Avanti popolo, bandiera rossa Alla riscossa, alla riscossa Avanti popolo, bandiera rossa Alla riscossa, trionferà Bandiera rossa la trionferà Bandiera rossa la trionferà Bandiera rossa la trionferà Evviva il comunismo e la libertà
O Livorno foi um tradicional militante da elite do futebol italiano dentre o início da década de 1920 e o fim da de 1940. Os amaranto chegaram a ficar afastados do topo por 55 anos, até tornarem a vivenciar a primeira divisão de 2004 a 2008 e também nas temporadas 2009-10 e 2013-14. Entretanto, péssimas administrações e resultados decepcionantes levaram o clube a amargarem um dos períodos mais nefastos de sua história: foi rebaixado diversas vezes, perdeu atletas para times mais estruturados e, em 2021, após falir por inadimplência, teve que reiniciar a partir da Eccellenza Toscana, equivalente ao quinto nível da modalidade na Itália. Como o nome indica, o torneio é disputado de maneira regionalizada.
Após o fim da maior organizada, as torcidas do Livorno se uniram em um único grupo (Getty)
O Livorno subiu para a Serie D em 2022, depois de ter sido vice-campeão da categoria e ter herdado a vaga do Figline, punido por ilícito esportivo. Em 2025, o time foi campeão da quarta divisão mesmo em meio a protestos da torcida contra Joel Esciua, ítalo-brasileiro que é presidente do clube desde 2023 – em maio de 2024, torcedores explodiram duas bombas artesanais em frente ao hotel em que o proprietário se hospeda quando viaja até a cidade toscana.
Esciua se recusa a vender suas cotas a Andrea Locatelli, empresário livornês que trabalhava na Infront, companhia de marketing esportivo especializada em negociar a venda de direitos de TV – como os da Serie A. Com o projeto “Livorno Somos Nós”, inspirado no modelo 50 + 1 do futebol alemão, o toscano visa entregar o controle acionário aos torcedores, que se associariam e teriam poder de decidir os rumos do time. O plano é apoiado por Cristiano Lucarelli e Protti, mas, ao menos por enquanto, está restrito ao campo das ideias.

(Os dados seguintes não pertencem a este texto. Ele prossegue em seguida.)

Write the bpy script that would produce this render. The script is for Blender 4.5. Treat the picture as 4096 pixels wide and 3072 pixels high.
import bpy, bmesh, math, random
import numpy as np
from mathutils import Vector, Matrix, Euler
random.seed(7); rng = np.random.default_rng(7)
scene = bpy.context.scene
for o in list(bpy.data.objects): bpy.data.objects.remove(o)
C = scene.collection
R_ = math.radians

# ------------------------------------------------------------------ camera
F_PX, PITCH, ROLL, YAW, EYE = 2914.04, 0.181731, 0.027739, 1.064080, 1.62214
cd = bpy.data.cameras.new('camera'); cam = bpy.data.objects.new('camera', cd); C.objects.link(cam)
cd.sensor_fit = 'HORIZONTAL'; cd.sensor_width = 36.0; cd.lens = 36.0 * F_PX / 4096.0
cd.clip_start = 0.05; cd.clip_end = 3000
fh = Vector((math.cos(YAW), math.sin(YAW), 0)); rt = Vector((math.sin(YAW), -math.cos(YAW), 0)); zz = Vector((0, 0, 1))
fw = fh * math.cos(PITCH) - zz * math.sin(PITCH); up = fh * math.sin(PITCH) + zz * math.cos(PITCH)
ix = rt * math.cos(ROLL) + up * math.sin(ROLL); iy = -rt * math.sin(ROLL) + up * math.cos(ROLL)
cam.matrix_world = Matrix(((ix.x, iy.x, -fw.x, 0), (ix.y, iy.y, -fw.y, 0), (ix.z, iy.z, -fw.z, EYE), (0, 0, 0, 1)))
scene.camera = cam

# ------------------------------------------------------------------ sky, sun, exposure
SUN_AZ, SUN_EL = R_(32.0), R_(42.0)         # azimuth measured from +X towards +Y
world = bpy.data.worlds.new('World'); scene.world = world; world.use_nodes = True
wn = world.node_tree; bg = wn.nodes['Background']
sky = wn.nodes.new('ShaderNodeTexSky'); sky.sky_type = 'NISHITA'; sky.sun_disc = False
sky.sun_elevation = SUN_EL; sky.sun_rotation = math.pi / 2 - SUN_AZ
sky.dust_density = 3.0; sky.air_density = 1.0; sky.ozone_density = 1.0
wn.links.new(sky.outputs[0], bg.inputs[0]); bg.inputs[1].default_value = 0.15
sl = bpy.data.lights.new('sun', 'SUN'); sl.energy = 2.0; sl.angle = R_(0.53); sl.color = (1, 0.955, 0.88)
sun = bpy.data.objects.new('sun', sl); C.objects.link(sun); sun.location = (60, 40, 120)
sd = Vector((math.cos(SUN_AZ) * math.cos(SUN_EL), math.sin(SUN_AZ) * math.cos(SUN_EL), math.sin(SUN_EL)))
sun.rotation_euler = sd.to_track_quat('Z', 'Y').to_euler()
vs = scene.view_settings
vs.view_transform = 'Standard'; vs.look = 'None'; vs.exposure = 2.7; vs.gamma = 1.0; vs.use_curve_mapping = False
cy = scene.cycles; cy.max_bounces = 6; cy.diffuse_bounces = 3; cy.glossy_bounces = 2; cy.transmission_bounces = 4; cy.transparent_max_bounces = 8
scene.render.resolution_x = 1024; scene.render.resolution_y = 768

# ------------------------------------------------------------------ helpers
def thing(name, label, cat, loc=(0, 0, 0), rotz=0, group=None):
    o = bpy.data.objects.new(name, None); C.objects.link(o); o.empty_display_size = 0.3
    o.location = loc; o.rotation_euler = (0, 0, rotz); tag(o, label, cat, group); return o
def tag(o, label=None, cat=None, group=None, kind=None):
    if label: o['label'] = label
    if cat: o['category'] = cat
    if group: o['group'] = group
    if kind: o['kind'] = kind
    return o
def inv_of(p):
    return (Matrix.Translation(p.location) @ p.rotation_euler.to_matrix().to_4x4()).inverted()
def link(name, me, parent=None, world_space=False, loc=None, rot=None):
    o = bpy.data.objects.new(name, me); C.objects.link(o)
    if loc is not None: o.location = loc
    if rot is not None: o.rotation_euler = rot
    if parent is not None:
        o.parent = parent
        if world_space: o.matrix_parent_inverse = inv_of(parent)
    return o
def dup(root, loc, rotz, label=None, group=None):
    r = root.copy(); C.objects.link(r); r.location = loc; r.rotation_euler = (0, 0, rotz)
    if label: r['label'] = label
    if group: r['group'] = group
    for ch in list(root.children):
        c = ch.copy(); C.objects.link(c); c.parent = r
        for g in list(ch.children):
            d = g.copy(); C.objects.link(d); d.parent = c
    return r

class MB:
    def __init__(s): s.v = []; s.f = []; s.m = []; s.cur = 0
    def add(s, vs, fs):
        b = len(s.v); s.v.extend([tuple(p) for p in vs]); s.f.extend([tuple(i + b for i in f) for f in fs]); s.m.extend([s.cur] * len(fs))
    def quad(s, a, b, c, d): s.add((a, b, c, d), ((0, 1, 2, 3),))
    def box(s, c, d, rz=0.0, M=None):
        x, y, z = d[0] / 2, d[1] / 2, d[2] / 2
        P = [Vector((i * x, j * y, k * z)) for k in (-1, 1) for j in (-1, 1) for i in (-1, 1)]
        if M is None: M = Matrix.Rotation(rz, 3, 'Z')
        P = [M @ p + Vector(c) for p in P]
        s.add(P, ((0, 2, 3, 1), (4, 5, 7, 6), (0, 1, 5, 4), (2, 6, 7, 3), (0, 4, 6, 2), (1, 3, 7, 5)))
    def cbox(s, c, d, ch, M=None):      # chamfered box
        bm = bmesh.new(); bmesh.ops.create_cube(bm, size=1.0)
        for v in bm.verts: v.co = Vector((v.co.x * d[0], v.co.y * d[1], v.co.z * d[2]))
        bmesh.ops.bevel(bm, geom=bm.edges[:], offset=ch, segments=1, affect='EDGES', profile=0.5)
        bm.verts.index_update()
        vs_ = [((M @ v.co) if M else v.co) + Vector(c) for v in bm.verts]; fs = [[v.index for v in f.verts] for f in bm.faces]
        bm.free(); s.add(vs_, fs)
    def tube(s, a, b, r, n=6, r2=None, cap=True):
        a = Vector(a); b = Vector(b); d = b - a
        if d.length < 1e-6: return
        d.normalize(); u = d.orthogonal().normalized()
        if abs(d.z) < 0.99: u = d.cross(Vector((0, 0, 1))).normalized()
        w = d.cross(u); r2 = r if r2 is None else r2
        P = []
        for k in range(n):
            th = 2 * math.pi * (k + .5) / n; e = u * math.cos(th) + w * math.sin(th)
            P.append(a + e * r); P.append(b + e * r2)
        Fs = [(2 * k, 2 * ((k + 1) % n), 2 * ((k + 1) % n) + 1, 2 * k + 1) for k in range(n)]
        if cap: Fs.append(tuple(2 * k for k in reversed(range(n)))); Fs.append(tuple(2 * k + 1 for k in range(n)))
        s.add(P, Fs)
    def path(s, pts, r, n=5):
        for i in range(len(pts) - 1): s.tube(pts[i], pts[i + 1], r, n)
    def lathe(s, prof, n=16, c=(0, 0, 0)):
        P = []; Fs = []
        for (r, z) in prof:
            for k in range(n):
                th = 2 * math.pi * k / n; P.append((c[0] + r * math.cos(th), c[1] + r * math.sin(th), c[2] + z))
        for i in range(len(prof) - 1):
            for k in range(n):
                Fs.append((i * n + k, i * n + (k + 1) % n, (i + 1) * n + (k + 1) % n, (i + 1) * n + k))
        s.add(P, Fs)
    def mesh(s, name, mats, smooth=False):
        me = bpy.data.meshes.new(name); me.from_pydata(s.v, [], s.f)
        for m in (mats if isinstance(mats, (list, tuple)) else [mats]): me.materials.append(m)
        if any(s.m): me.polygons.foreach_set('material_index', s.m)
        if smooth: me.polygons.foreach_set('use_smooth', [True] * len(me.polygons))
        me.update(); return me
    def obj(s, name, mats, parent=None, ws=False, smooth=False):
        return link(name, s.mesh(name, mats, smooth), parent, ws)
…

Mesmo com os muitos altos e baixos ao longo de sua história, o Livorno nunca se limitou a ser apenas um time de futebol dentro das quatro linhas. Através de sua torcida, sempre ergueu suas bandeiras e defendeu suas convicções, atuando em favor de sua cidade e dos ideais em que a maior parte de seus moradores acredita. A relação entre o clube, a comuna e o comunismo transcendem o esporte, formando um tripé de resistência e identidade que permanece vivo até os dias de hoje.